Problem:
Copy the data below exactly, omitting any picture it contains.

Provided data:
────────────────

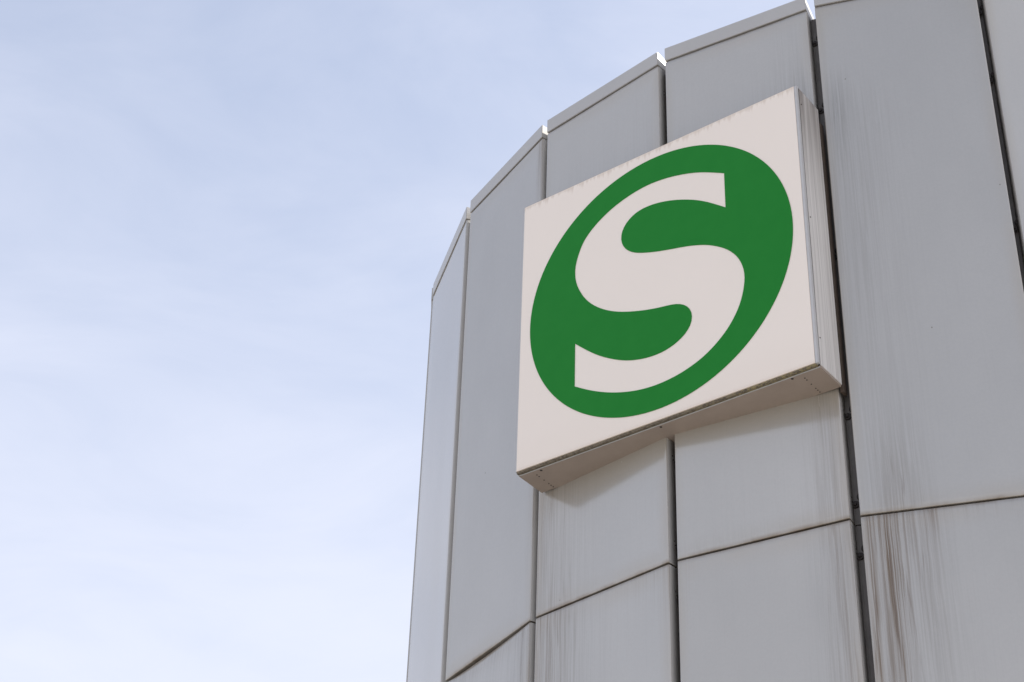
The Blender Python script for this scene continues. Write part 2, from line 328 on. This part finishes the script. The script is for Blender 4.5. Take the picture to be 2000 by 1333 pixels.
def build_panel(k, row, z0, z1, fine):
    m_, hw = frame_matrix(k, z0); H = z1 - z0; w = 2*hw; dep = 0.080; rr = 0.007
    # plan profile from back left round the folded front to back right
    prof = [(-hw+0.002, dep)]
    for i in range(4):
        a_ = math.radians(i*30); prof.append((-hw + rr - rr*math.cos(a_), rr - rr*math.sin(a_)))
    nx = 96 if fine else 4
    for i in range(1, nx): prof.append((-hw + rr + (w-2*rr)*i/nx, 0.0))
    for i in range(4):
        a_ = math.radians(90 - i*30); prof.append((hw - rr + rr*math.cos(a_), rr - rr*math.sin(a_)))
    prof.append((hw-0.002, dep))
    nz = 120 if fine else 6
    zs = [0, 0.0015, 0.004] + [0.004 + (H-0.008)*i/nz for i in range(1, nz)] + [H-0.004, H-0.0015, H]
    ins = [0.0035, 0.001, 0] + [0]*(nz-1) + [0, 0.001, 0.0035]
    dent = 0.018 if (k == 1 and row == 1) else 0.0
    V = []; F = []; UVs = []
    ax = random.uniform(-1, 1)*0.0010; ay = random.uniform(-1, 1)*0.0010
    for z, i_ in zip(zs, ins):
        for (x, y) in prof:
            yy = y + i_ if y < dep else y
            if y < dep:
                uu = (x+hw)/w
                bow = math.sin(math.pi*max(0, min(1, uu)))
                bowl = math.sin(math.pi*max(0, min(1, uu))**0.7)**0.6 if 0 < uu < 1 else 0.0
                yy += dent*bowl*math.exp(-(H-z)/0.10)
                yy -= 0.0016*bow*math.sin(math.pi*z/H) * (1 if (k+row) % 2 else 0.4)
            V.append((x, yy, z)); UVs.append((x+hw, H-z))
    m = len(prof)
    for j in range(len(zs)-1):
        for i in range(m-1):
            a_ = j*m+i; F.append((a_, a_+1, a_+m+1, a_+m))
    F.append(tuple(range(m-1, -1, -1))); F.append(tuple((len(zs)-1)*m+i for i in range(m)))
    F.append(tuple([0] + [j*m for j in range(1, len(zs))] + [j*m+m-1 for j in range(len(zs)-1, -1, -1)]))
    me = mesh('panel', V, F)
    for p in me.polygons[:(len(zs)-1)*(m-1)]: p.use_smooth = True
    uvl = me.uv_layers.new(name='metres')
    vi = [0]*len(me.loops); me.loops.foreach_get('vertex_index', vi)
    flat = []
    for q in vi: flat += UVs[q]
    uvl.data.foreach_set('uv', flat)
    ca = me.color_attributes.new('stain_and_reflection', 'FLOAT_COLOR', 'POINT')
    cc = []
    for q in range(len(V)):
        r, g_, y = stain_and_reflection(k, row, V[q][0]+hw, V[q][2]+z0, w); cc += [r, g_, y, 1]
    ca.data.foreach_set('color', cc)
    o = tlink('panel', me, M_PANEL); o.matrix_local = m_; o['panel_height'] = H; o['panel_width'] = w
    me.materials.append(M_RETURN)
    ret = {0, m-2}
    for j in range(len(zs)-1):
        for i in ret: me.polygons[j*(m-1)+i].material_index = 1
    return o
ROWS = [(ZJ+JG/2, ZC-0.004), (ZJ-3.655+JG/2, ZJ-JG/2), (0.30, ZJ-3.655-JG/2)]
KS = list(range(-3, 11))
panels = {}
for k in KS:
    for row, (z0, z1) in enumerate(ROWS):
        panels[k, row] = build_panel(k, row, z0, z1, fine=(0 <= k <= 5 and row < 2))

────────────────

Right answer:
The Blender Python script for this scene continues. Write part 2, from line 328 on. This part finishes the script. The script is for Blender 4.5. Take the picture to be 2000 by 1333 pixels.
def build_panel(k, row, z0, z1, fine):
    m_, hw = frame_matrix(k, z0); H = z1 - z0; w = 2*hw; dep = 0.080; rr = 0.007
    # plan profile from back left round the folded front to back right
    prof = [(-hw+0.002, dep)]
    for i in range(4):
        a_ = math.radians(i*30); prof.append((-hw + rr - rr*math.cos(a_), rr - rr*math.sin(a_)))
    nx = 96 if fine else 4
    for i in range(1, nx): prof.append((-hw + rr + (w-2*rr)*i/nx, 0.0))
    for i in range(4):
        a_ = math.radians(90 - i*30); prof.append((hw - rr + rr*math.cos(a_), rr - rr*math.sin(a_)))
    prof.append((hw-0.002, dep))
    nz = 120 if fine else 6
    zs = [0, 0.0015, 0.004] + [0.004 + (H-0.008)*i/nz for i in range(1, nz)] + [H-0.004, H-0.0015, H]
    ins = [0.0035, 0.001, 0] + [0]*(nz-1) + [0, 0.001, 0.0035]
    dent = 0.018 if (k == 1 and row == 1) else 0.0
    V = []; F = []; UVs = []
    ax = random.uniform(-1, 1)*0.0010; ay = random.uniform(-1, 1)*0.0010
    for z, i_ in zip(zs, ins):
        for (x, y) in prof:
            yy = y + i_ if y < dep else y
            if y < dep:
                uu = (x+hw)/w
                bow = math.sin(math.pi*max(0, min(1, uu)))
                bowl = math.sin(math.pi*max(0, min(1, uu))**0.7)**0.6 if 0 < uu < 1 else 0.0
                yy += dent*bowl*math.exp(-(H-z)/0.10)
                yy -= 0.0016*bow*math.sin(math.pi*z/H) * (1 if (k+row) % 2 else 0.4)
            V.append((x, yy, z)); UVs.append((x+hw, H-z))
    m = len(prof)
    for j in range(len(zs)-1):
        for i in range(m-1):
            a_ = j*m+i; F.append((a_, a_+1, a_+m+1, a_+m))
    F.append(tuple(range(m-1, -1, -1))); F.append(tuple((len(zs)-1)*m+i for i in range(m)))
    F.append(tuple([0] + [j*m for j in range(1, len(zs))] + [j*m+m-1 for j in range(len(zs)-1, -1, -1)]))
    me = mesh('panel', V, F)
    for p in me.polygons[:(len(zs)-1)*(m-1)]: p.use_smooth = True
    uvl = me.uv_layers.new(name='metres')
    vi = [0]*len(me.loops); me.loops.foreach_get('vertex_index', vi)
    flat = []
    for q in vi: flat += UVs[q]
    uvl.data.foreach_set('uv', flat)
    ca = me.color_attributes.new('stain_and_reflection', 'FLOAT_COLOR', 'POINT')
    cc = []
    for q in range(len(V)):
        r, g_, y = stain_and_reflection(k, row, V[q][0]+hw, V[q][2]+z0, w); cc += [r, g_, y, 1]
    ca.data.foreach_set('color', cc)
    o = tlink('panel', me, M_PANEL); o.matrix_local = m_; o['panel_height'] = H; o['panel_width'] = w
    me.materials.append(M_RETURN)
    ret = {0, m-2}
    for j in range(len(zs)-1):
        for i in ret: me.polygons[j*(m-1)+i].material_index = 1
    return o
ROWS = [(ZJ+JG/2, ZC-0.004), (ZJ-3.655+JG/2, ZJ-JG/2), (0.30, ZJ-3.655-JG/2)]
KS = list(range(-3, 11))
panels = {}
for k in KS:
    for row, (z0, z1) in enumerate(ROWS):
        panels[k, row] = build_panel(k, row, z0, z1, fine=(0 <= k <= 5 and row < 2))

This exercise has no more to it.